Lmi Aerospace Inc. has a market cap of $183.3 million; its shares were traded at around $15.65 with a P/E ratio of 13.4 and P/S ratio of 0.8. LMIA is in the portfolios of John Buckingham of Al Frank Asset Management, Inc..

Highlight of Business Operations:

Net sales of components for corporate and regional aircraft were $11.5 million for the first quarter of 2010 compared to $15.8 million for the first quarter of 2009, a decrease of $4.3 million, or 27.2%. The decrease was primarily due to $4.8 million in nonrecurring tooling sales in the first quarter of 2009, including tooling sales of $2.8 million on the G250, $1.1 million on the CRJ-1000 and $0.9 million on the G650. There were no significant tooling sales in this market sector for the first quarter of 2010. The decrease was partially offset by increased sales related to the G450/G550 of $1.0 million from $9.0 million in the first quarter of 2009 to $10.0 million in the first quarter of 2010.

Net sales of products used in large commercial aircraft were $18.5 million for the first quarter of 2010 compared to $14.7 million for the first quarter of 2009, an increase of $3.8 million, or 25.9%. The increase in net sales to this market was primarily due to weakness in sales in the first quarter of 2009 resulting from the impact of the Boeing strike. Sales related to the 737 program increased $1.3 million from $4.7 million in the first quarter of 2009 to $6.0 million in the first quarter of 2010. Sales related to the 747 program also increased $1.3 million from $3.1 million in the first quarter of 2009 to $4.4 million in the first quarter of 2010. Sales related to the 767 wing modifications increased slightly from $5.0 million in the first quarter of 2009 to $5.6 million in the first quarter of 2010. Sales related to the 777 program also increased from $0.9 million in the first quarter of 2009 to $1.5 million in the first quarter of 2010 due to nonrecurring tooling sales.

Military products generated $9.3 million of net sales in the first quarter of 2010 compared to $11.1 million in the first quarter of 2009, a decrease of $1.8 million, or 16.2%. This decrease partially resulted from a decline of $1.5 million in sales for the Apache Helicopter program from $1.9 million in the first quarter of 2009 to $0.4 million in the first quarter of 2010, primarily due to changes made in the customer s inventory management process. In addition, Blackhawk sales declined by $0.9 million from $8.6 million in the first quarter of 2009 to $7.7 million in the first quarter of 2010, primarily due to continued inventory destocking by our customers.

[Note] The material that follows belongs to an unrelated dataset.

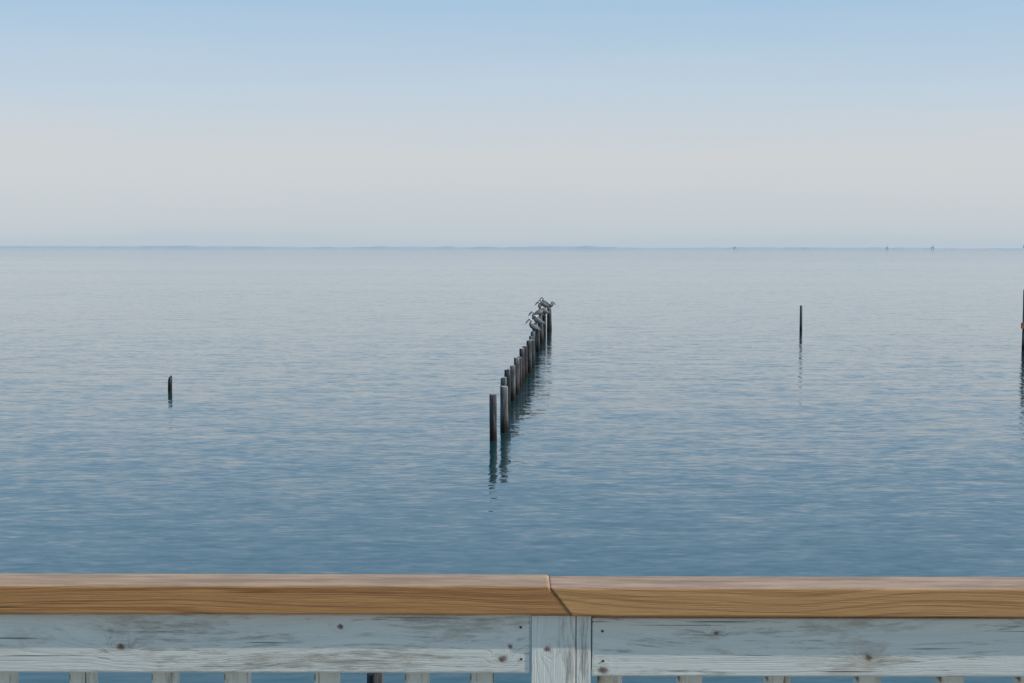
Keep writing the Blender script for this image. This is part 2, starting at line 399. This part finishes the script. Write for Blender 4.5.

Net sales for the Engineering Services segment were $19.2 million for the first quarter of 2010 as compared to $20.8 million for the first quarter of 2009, a decrease of $1.6 million, or 7.7%. The decrease is primarily the result of less support required for the Boeing 747-8 platform as many of the assigned tasks were completed during 2009. Tooling support also experienced a decreased workload due to less demand. Approximately $17.3 million, or 90%, of the segment s revenues for the first quarter of 2010 were recorded under reimbursement type contracts compared to $20.6 million, or 99%, for the first quarter of 2009, a decrease of $3.3 million, or 16.0%. These contracts generate revenue from labor hours worked at varying pre-negotiated rates and other direct costs plus an administrative fee. Net sales under these reimbursement contracts are primarily for commercial, corporate and military markets.

During the first three months of 2010, our operating activities generated $6.5 million of cash compared with the $7.8 million cash used in the first three months of 2009. Net cash provided by operating activities for the first three months of 2010 was favorably impacted by a $3.0 million increase in accrued expenses and negatively impacted by a $3.6 million increase in accounts receivable. The increase in accrued expense was primarily due to timing of payroll related expenses. The increase in accounts receivable resulted from extended payment terms negotiated with certain customers which primarily occurred subsequent to the first quarter of 2009, heavy shipments during March 2010 and a March 2010 tooling billing of $1.5 million.

Net cash used in investing activities was $1.6 million for the first three months of 2010 compared to $11.0 million for the first three months of 2009. In 2009, we used $10.0 million of cash to fund the acquisition of Intec. Cash used in the first quarter of 2010 was primarily for the acquisition of capital equipment. Total capital expenditures were $1.6 million for the first three months of 2010 compared with $0.9 million for the first three months of 2009.